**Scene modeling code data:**
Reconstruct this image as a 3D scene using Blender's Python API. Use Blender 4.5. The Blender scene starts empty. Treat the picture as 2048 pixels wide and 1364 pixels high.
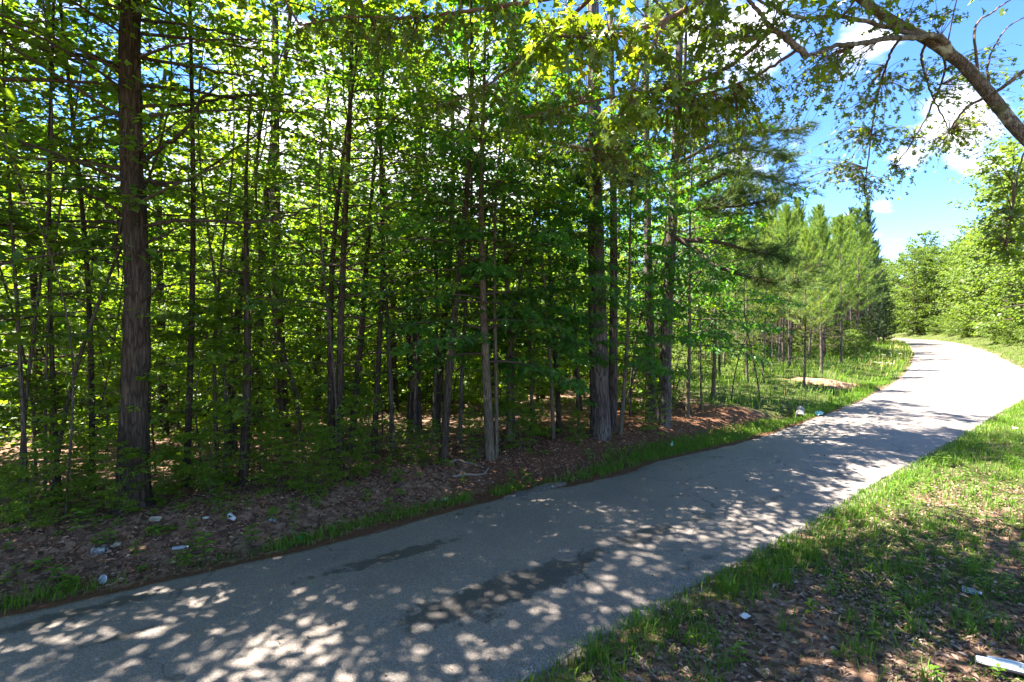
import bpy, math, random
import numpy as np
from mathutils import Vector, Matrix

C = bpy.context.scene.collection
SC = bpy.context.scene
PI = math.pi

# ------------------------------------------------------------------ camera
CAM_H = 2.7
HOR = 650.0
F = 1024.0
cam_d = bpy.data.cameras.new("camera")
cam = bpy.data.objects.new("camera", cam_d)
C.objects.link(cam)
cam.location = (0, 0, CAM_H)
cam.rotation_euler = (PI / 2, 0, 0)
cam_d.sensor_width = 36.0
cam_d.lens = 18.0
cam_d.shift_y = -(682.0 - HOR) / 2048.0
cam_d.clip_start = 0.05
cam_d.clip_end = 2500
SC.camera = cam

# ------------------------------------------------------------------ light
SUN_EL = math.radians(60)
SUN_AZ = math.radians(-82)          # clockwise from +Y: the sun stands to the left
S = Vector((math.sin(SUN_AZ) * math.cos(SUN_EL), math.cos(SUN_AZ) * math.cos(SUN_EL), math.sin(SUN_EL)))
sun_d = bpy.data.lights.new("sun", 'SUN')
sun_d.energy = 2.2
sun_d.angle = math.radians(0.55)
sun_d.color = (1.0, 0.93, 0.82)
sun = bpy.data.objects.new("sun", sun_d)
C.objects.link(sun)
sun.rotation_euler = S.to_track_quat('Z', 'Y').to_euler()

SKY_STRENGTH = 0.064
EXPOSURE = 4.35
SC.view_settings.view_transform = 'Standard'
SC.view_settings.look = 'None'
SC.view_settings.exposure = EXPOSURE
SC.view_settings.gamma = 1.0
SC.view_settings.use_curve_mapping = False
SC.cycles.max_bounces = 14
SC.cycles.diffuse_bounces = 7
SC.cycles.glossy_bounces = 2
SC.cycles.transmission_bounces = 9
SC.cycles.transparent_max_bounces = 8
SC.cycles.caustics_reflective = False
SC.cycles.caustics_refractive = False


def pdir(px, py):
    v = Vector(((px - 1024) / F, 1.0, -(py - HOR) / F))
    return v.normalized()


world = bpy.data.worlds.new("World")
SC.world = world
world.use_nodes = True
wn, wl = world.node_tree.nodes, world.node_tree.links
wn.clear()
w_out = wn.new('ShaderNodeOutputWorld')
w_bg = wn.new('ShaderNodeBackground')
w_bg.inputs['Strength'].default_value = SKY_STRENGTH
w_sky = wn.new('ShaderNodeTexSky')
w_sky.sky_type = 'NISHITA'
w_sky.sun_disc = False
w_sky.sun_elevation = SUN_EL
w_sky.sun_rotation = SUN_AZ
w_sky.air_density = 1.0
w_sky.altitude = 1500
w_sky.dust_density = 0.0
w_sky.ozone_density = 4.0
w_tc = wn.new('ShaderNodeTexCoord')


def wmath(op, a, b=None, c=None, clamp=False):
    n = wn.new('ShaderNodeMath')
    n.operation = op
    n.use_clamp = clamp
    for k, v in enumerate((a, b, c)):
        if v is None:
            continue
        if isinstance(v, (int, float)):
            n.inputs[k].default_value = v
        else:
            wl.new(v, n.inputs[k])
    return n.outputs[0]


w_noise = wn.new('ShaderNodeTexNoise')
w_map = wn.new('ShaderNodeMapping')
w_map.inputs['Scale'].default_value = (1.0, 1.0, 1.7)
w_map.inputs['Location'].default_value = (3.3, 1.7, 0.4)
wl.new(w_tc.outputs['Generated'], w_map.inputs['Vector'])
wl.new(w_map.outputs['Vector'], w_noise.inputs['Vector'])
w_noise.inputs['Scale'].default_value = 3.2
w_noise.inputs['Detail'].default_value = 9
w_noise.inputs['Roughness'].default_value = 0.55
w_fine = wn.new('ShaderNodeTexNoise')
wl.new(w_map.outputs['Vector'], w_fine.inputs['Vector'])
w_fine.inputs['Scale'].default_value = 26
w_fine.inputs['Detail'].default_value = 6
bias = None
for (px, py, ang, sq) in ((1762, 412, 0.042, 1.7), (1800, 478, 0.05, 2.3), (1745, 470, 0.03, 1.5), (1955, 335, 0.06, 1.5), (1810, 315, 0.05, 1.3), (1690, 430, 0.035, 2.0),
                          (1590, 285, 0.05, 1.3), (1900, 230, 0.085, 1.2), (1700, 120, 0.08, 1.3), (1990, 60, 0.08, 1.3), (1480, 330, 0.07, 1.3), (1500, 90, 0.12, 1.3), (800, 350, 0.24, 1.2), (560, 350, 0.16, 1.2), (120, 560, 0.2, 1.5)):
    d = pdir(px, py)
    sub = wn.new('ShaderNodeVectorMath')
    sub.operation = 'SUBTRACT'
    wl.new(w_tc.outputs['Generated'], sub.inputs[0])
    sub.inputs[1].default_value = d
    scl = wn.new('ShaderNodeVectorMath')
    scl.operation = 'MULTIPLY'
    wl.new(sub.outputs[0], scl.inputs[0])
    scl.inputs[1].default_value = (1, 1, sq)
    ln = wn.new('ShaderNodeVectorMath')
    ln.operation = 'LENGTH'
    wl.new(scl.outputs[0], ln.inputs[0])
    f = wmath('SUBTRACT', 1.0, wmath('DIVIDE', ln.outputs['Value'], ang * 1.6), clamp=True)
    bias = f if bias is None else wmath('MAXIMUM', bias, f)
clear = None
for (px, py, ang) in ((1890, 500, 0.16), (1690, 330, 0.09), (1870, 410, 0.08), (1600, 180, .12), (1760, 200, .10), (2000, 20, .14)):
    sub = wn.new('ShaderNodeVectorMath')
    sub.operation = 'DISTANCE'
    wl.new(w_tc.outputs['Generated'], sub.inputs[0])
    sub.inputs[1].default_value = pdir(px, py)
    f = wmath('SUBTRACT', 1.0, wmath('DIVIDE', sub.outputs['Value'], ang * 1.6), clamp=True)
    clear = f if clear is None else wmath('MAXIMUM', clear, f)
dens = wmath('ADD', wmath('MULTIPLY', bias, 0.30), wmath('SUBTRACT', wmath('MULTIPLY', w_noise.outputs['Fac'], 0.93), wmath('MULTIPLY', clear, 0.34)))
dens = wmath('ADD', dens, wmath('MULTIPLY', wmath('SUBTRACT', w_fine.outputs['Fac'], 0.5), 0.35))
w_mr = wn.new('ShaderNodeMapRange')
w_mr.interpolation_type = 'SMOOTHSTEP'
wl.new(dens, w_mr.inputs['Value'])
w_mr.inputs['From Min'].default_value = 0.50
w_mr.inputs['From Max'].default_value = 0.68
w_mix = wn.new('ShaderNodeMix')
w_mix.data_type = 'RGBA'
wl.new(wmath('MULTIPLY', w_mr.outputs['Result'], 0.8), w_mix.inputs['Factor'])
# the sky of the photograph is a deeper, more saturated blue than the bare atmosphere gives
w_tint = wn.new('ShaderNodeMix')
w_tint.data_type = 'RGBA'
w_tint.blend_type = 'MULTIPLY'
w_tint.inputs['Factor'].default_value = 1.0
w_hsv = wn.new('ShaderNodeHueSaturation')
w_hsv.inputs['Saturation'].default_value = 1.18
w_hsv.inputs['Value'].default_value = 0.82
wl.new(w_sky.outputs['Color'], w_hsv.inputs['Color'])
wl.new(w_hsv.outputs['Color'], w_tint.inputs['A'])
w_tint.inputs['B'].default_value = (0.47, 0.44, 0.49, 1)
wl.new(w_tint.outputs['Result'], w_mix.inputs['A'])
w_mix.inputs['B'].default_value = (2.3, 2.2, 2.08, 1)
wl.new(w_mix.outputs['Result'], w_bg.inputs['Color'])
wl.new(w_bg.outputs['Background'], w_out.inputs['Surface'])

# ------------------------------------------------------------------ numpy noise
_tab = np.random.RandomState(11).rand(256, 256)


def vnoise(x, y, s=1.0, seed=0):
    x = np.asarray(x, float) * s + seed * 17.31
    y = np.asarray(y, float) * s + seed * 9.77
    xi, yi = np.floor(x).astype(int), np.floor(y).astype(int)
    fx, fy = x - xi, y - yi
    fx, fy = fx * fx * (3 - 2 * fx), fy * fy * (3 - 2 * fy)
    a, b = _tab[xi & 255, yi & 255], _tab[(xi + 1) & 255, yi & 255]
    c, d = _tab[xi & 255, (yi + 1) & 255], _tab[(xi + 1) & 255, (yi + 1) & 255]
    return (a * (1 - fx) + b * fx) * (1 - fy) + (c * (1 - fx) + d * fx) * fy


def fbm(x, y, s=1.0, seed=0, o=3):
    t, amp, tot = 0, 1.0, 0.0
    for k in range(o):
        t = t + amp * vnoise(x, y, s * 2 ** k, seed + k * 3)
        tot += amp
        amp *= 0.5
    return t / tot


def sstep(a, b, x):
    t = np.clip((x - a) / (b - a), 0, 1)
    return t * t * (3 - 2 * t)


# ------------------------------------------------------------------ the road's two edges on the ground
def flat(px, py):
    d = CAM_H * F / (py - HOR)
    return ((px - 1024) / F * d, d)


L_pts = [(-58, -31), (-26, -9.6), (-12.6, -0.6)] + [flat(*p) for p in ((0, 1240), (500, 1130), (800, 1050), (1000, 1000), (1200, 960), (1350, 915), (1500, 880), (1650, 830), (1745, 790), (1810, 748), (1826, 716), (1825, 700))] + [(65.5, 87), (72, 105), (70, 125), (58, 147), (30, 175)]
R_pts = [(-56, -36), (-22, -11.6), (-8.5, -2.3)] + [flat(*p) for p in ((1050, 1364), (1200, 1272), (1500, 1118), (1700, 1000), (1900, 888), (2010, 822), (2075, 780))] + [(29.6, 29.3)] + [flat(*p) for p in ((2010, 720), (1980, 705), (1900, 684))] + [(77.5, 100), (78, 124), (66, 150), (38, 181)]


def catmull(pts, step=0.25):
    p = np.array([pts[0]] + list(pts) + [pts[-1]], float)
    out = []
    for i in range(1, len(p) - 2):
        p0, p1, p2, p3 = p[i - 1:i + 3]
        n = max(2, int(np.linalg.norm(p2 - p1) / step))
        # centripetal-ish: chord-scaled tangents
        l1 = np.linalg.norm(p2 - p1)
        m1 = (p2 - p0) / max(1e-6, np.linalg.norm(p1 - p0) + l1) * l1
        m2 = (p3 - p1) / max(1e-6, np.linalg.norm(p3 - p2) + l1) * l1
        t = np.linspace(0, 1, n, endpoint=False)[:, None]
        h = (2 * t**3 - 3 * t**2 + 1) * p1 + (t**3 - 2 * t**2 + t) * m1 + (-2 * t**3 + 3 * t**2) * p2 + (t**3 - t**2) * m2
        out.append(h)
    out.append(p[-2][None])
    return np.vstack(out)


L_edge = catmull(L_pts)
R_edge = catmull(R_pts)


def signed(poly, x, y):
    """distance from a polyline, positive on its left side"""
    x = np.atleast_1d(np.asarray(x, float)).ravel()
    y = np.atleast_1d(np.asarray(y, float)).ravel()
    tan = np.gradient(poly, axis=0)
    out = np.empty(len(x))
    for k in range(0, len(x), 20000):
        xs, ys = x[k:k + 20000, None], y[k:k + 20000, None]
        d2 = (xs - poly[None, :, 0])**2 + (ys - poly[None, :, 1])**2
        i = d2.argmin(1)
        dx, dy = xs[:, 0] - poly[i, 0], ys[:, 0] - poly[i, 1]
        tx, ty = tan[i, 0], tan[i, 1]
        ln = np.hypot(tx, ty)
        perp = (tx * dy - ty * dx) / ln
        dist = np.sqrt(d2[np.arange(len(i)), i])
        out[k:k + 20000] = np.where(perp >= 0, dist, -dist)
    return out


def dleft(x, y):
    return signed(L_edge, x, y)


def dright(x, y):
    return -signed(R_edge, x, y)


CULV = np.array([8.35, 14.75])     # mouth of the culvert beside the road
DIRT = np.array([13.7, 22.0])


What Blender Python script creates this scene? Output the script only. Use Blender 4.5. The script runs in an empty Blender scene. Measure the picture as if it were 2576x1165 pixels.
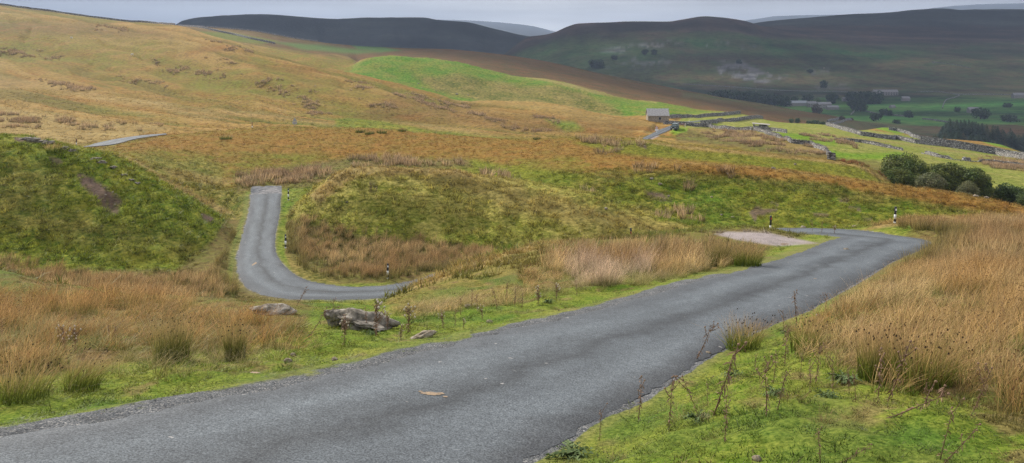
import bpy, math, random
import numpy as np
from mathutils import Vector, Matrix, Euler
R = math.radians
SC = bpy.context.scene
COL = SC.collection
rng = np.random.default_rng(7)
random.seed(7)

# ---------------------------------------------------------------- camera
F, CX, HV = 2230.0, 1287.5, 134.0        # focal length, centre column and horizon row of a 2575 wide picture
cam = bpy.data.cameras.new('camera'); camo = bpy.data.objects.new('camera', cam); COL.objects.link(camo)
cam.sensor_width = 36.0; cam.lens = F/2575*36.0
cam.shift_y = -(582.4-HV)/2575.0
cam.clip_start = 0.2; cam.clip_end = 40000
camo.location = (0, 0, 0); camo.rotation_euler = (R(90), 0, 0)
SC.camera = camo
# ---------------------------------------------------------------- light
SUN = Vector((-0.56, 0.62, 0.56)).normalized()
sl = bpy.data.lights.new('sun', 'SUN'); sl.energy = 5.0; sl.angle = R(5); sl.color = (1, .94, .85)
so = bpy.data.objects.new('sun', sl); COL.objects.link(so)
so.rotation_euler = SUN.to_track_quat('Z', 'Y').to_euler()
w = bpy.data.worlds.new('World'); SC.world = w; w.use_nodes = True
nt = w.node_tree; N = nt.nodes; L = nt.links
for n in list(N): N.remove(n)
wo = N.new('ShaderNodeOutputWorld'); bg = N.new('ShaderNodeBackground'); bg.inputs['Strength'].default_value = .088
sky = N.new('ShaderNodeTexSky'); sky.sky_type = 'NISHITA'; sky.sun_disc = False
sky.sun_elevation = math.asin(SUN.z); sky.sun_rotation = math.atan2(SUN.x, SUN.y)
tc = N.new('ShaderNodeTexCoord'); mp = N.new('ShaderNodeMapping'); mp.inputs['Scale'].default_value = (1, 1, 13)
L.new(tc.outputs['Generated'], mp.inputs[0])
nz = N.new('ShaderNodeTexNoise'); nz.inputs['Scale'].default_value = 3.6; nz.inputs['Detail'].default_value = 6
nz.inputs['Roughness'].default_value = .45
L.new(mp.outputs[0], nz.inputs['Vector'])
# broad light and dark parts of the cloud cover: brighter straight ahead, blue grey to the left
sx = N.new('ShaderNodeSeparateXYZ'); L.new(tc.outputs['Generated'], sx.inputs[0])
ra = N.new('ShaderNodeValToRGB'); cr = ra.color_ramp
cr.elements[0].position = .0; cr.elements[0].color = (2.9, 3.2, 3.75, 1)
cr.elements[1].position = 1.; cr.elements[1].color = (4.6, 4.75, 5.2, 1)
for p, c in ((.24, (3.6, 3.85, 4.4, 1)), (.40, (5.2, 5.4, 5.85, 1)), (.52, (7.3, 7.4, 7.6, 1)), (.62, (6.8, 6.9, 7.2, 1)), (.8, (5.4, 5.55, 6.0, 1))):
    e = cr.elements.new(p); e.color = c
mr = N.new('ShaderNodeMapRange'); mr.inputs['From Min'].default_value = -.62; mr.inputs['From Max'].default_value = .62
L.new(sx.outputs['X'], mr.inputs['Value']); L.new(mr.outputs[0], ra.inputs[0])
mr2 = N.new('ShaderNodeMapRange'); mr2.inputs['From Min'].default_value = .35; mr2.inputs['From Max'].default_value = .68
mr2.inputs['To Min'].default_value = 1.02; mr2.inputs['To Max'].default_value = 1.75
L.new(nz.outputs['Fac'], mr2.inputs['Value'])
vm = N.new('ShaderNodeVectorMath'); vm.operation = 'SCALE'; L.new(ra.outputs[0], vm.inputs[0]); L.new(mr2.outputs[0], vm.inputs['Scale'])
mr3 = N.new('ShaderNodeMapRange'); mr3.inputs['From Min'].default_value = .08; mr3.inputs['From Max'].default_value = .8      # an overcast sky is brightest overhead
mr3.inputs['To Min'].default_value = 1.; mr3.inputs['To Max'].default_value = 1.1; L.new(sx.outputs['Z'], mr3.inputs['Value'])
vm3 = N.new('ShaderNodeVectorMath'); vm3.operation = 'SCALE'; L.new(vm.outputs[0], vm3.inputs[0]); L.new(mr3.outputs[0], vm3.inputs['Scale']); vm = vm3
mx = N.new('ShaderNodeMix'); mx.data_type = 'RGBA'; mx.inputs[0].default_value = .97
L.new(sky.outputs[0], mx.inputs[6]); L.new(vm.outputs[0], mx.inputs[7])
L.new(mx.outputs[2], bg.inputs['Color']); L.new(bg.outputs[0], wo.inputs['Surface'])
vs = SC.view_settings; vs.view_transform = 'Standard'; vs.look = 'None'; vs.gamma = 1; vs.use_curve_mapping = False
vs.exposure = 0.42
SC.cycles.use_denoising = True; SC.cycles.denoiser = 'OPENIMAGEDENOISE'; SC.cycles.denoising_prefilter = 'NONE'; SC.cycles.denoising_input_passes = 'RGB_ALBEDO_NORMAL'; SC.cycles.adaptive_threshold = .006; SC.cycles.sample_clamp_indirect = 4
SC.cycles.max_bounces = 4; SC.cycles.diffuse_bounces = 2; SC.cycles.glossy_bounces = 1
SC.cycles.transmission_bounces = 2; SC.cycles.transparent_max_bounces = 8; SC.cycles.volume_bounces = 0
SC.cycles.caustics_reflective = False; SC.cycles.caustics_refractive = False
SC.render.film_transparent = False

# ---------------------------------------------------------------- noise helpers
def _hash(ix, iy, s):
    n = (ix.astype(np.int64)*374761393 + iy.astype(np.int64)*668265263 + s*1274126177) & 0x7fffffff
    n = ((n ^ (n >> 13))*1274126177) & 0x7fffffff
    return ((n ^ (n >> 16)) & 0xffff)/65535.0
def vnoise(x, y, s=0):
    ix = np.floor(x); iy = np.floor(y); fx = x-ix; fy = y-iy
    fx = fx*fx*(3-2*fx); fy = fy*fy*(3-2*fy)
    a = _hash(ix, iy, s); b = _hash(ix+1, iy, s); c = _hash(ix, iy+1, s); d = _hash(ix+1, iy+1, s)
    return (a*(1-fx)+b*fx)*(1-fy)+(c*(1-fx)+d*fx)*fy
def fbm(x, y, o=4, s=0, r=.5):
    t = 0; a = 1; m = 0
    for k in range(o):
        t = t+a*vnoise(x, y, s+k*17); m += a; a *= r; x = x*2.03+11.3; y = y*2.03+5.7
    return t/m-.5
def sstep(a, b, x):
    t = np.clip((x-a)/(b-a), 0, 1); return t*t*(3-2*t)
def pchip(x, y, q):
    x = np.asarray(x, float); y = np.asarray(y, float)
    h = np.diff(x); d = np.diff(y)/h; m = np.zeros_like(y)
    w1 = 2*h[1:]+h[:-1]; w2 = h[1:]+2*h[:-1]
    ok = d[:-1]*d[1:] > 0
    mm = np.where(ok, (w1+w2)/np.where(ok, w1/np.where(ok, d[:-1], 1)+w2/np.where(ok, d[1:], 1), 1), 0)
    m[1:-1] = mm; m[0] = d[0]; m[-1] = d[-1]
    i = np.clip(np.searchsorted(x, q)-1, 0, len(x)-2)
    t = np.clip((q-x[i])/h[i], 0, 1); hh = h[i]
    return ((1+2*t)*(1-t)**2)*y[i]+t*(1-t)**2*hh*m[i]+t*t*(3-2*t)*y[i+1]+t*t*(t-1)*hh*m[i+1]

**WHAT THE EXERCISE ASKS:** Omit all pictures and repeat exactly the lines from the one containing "What Blender Python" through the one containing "random.seed(7)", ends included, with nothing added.

**RESULT BELOW:**
What Blender Python script creates this scene? Output the script only. Use Blender 4.5. The script runs in an empty Blender scene. Measure the picture as if it were 2576x1165 pixels.
import bpy, math, random
import numpy as np
from mathutils import Vector, Matrix, Euler
R = math.radians
SC = bpy.context.scene
COL = SC.collection
rng = np.random.default_rng(7)
random.seed(7)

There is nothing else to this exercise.